Information shown —

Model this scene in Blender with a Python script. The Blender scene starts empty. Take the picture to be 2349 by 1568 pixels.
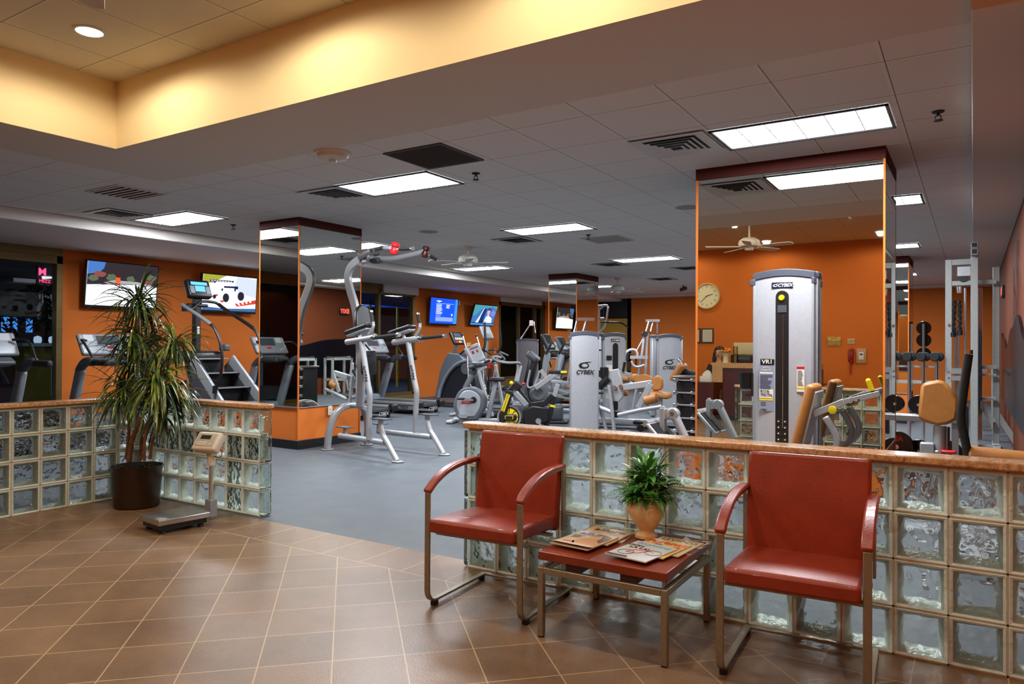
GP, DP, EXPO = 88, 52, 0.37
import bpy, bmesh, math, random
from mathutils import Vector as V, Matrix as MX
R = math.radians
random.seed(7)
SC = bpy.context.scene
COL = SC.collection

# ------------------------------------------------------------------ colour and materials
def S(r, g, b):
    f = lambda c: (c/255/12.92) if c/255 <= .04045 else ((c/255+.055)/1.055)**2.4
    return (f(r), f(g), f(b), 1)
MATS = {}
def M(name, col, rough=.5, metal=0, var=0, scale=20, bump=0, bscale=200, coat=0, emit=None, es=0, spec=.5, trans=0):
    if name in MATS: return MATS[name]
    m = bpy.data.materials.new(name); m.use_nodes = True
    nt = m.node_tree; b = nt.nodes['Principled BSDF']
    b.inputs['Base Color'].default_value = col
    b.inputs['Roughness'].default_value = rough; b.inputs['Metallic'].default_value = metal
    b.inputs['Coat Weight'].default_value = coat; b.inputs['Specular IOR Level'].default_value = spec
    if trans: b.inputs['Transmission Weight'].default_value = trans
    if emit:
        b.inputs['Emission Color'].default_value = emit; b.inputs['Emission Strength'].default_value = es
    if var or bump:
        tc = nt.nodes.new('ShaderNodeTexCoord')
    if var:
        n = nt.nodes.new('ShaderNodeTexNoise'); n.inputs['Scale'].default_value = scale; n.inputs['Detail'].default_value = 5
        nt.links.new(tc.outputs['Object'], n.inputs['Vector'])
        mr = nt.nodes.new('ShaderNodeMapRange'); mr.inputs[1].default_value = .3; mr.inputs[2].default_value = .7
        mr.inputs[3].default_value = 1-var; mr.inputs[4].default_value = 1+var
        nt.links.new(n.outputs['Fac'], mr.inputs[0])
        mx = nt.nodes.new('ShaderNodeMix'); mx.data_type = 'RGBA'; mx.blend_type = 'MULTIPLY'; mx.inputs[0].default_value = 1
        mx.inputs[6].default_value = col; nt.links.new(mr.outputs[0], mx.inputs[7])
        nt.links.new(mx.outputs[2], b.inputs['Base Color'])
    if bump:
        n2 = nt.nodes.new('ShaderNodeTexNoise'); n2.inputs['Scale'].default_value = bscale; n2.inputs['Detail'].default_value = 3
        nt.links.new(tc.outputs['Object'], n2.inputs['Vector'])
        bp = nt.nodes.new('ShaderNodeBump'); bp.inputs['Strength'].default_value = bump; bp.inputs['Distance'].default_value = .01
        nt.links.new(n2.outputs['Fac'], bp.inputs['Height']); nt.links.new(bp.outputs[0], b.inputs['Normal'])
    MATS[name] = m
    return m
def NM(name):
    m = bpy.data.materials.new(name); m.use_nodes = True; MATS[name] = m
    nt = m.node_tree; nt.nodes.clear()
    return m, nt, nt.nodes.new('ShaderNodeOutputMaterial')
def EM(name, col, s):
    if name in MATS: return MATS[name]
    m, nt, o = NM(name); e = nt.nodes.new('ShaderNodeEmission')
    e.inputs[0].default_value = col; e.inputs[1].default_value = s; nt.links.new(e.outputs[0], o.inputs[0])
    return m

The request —
Write the material out again exactly as it appears, dropping the pictures.

Answer to this problem —
Model this scene in Blender with a Python script. The Blender scene starts empty. Take the picture to be 2349 by 1568 pixels.
GP, DP, EXPO = 88, 52, 0.37
import bpy, bmesh, math, random
from mathutils import Vector as V, Matrix as MX
R = math.radians
random.seed(7)
SC = bpy.context.scene
COL = SC.collection

# ------------------------------------------------------------------ colour and materials
def S(r, g, b):
    f = lambda c: (c/255/12.92) if c/255 <= .04045 else ((c/255+.055)/1.055)**2.4
    return (f(r), f(g), f(b), 1)
MATS = {}
def M(name, col, rough=.5, metal=0, var=0, scale=20, bump=0, bscale=200, coat=0, emit=None, es=0, spec=.5, trans=0):
    if name in MATS: return MATS[name]
    m = bpy.data.materials.new(name); m.use_nodes = True
    nt = m.node_tree; b = nt.nodes['Principled BSDF']
    b.inputs['Base Color'].default_value = col
    b.inputs['Roughness'].default_value = rough; b.inputs['Metallic'].default_value = metal
    b.inputs['Coat Weight'].default_value = coat; b.inputs['Specular IOR Level'].default_value = spec
    if trans: b.inputs['Transmission Weight'].default_value = trans
    if emit:
        b.inputs['Emission Color'].default_value = emit; b.inputs['Emission Strength'].default_value = es
    if var or bump:
        tc = nt.nodes.new('ShaderNodeTexCoord')
    if var:
        n = nt.nodes.new('ShaderNodeTexNoise'); n.inputs['Scale'].default_value = scale; n.inputs['Detail'].default_value = 5
        nt.links.new(tc.outputs['Object'], n.inputs['Vector'])
        mr = nt.nodes.new('ShaderNodeMapRange'); mr.inputs[1].default_value = .3; mr.inputs[2].default_value = .7
        mr.inputs[3].default_value = 1-var; mr.inputs[4].default_value = 1+var
        nt.links.new(n.outputs['Fac'], mr.inputs[0])
        mx = nt.nodes.new('ShaderNodeMix'); mx.data_type = 'RGBA'; mx.blend_type = 'MULTIPLY'; mx.inputs[0].default_value = 1
        mx.inputs[6].default_value = col; nt.links.new(mr.outputs[0], mx.inputs[7])
        nt.links.new(mx.outputs[2], b.inputs['Base Color'])
    if bump:
        n2 = nt.nodes.new('ShaderNodeTexNoise'); n2.inputs['Scale'].default_value = bscale; n2.inputs['Detail'].default_value = 3
        nt.links.new(tc.outputs['Object'], n2.inputs['Vector'])
        bp = nt.nodes.new('ShaderNodeBump'); bp.inputs['Strength'].default_value = bump; bp.inputs['Distance'].default_value = .01
        nt.links.new(n2.outputs['Fac'], bp.inputs['Height']); nt.links.new(bp.outputs[0], b.inputs['Normal'])
    MATS[name] = m
    return m
def NM(name):
    m = bpy.data.materials.new(name); m.use_nodes = True; MATS[name] = m
    nt = m.node_tree; nt.nodes.clear()
    return m, nt, nt.nodes.new('ShaderNodeOutputMaterial')
def EM(name, col, s):
    if name in MATS: return MATS[name]
    m, nt, o = NM(name); e = nt.nodes.new('ShaderNodeEmission')
    e.inputs[0].default_value = col; e.inputs[1].default_value = s; nt.links.new(e.outputs[0], o.inputs[0])
    return m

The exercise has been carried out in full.